About the Professor
Last Updated November 11, 2021
He is Jack M. Guttentag, now Professor of
Finance Emeritus, formerly Jacob Safra Professor of International
Banking, at the Wharton School of the University of Pennsylvania.
Earlier he was Chief of the Domestic Research Division of the Federal
Reserve Bank of New York, on the senior staff of the National Bureau of
Economic Research, and managing editor of both the Journal of Finance
(1974-77) and the Housing Finance Review (1983-89).
Professor Guttentag has been a student of the
home loan market for many years, and his bibliography of scholarly
articles, books and monographs is large and diverse. He has also been an
active practitioner, serving as a consultant to many government agencies
and private financial institutions, including the Department of Housing
and Urban Development, USAID, Freddie Mac, Citicorp, Dominion
Bancshares, the World Bank, J.P. Morgan Securities, the New Zealand
Bankers Association, and many others. In addition, he has been a
director of the Teachers Insurance and Annuity Association, Federal Home
Loan Bank of Pittsburgh, Guild Mortgage Investments, and First Federal
Savings and Loan Association of Rochester.
Throughout his career, Professor Guttentag
has been concerned with the difficulties faced by consumers in the home
loan market. In 1985 he joined with Gerald Hurst, a colleague at
Wharton, to found GHR Systems, Inc. which developed a nationwide
electronic network that lenders use to deliver complex mortgage
information quickly to loan-officer employees, mortgage brokers, and
consumers using the internet. The company also provided easy-to-use
tools that enabled loan officers to act as consultants to borrowers
during the origination process, while speeding up the process. In August
2005, GHR was purchased by Metavante Corporation.

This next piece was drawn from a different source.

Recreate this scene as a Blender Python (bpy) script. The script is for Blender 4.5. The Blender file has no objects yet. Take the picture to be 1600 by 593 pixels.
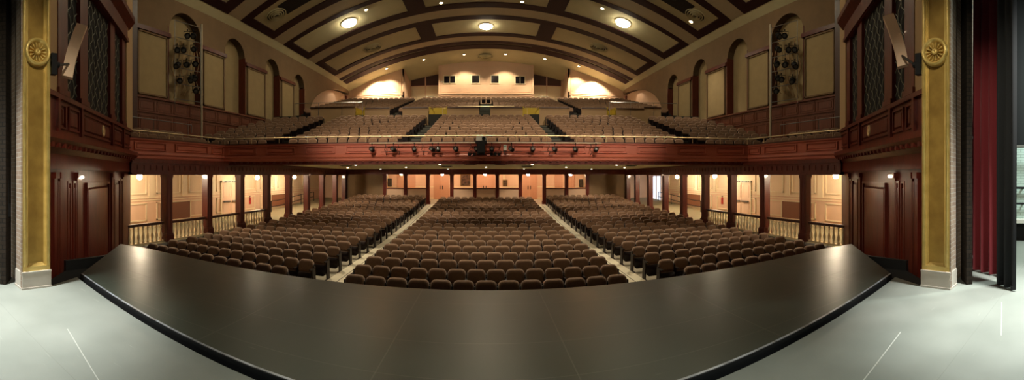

In 1997 Professor Guttentag began to phase
out his teaching at Wharton to focus his efforts more fully toward
helping consumers navigate the home loan market effectively. He
began the development of this web site and published The Pocket Mortgage
Guide in 2003 and The Mortgage Encyclopedia in 2004, with a
second edition in 2010.
In 2011, the professor began the development
of a loan origination network on this site, with participating lenders
transmitting their prices and underwriting rules directly to the
network, with no intermediation by loan officers. The many advantages
this has for borrowers are discussed in
Why Shop Here: Superior to Lead Generation Sites.
In 2013, a similar network was developed for
HECM reverse mortgages, which he designated as “Kosher” -- See Comparison
of Kosher and Standard Reverse Mortgages. This was
later extended to a web site exclusively directed to reverse mortgages.
See
https://www.mtgprofessor.com/Kosher/home.html.
More recently, Professor Guttentag turned his
attention to not-very-affluent retirees, a rapidly growing
segment of the population, with large numbers of them worried about
outliving their money. With Allan Redstone, he developed a third web
site to meet their needs. It is called the
Retirement Funds Integrator (RFI) and it went online November 8,
2021.
RFI constructs superior retirement plans by 1)
integrating financial asset management, deferred annuities, and - for
homeowners - HECM reverse mortgages; 2) providing the best competitive
prices in very imperfect markets; and 3) segregating a complex decision
process into an initial “self-serve” phase designed for direct use by
retirees, and a second phase managed by a trained and licensed advisor.
Details are available at
Integrating Retirement Plans – It Is Long Since Overdue. As with his
other web sites, advertising is not permitted.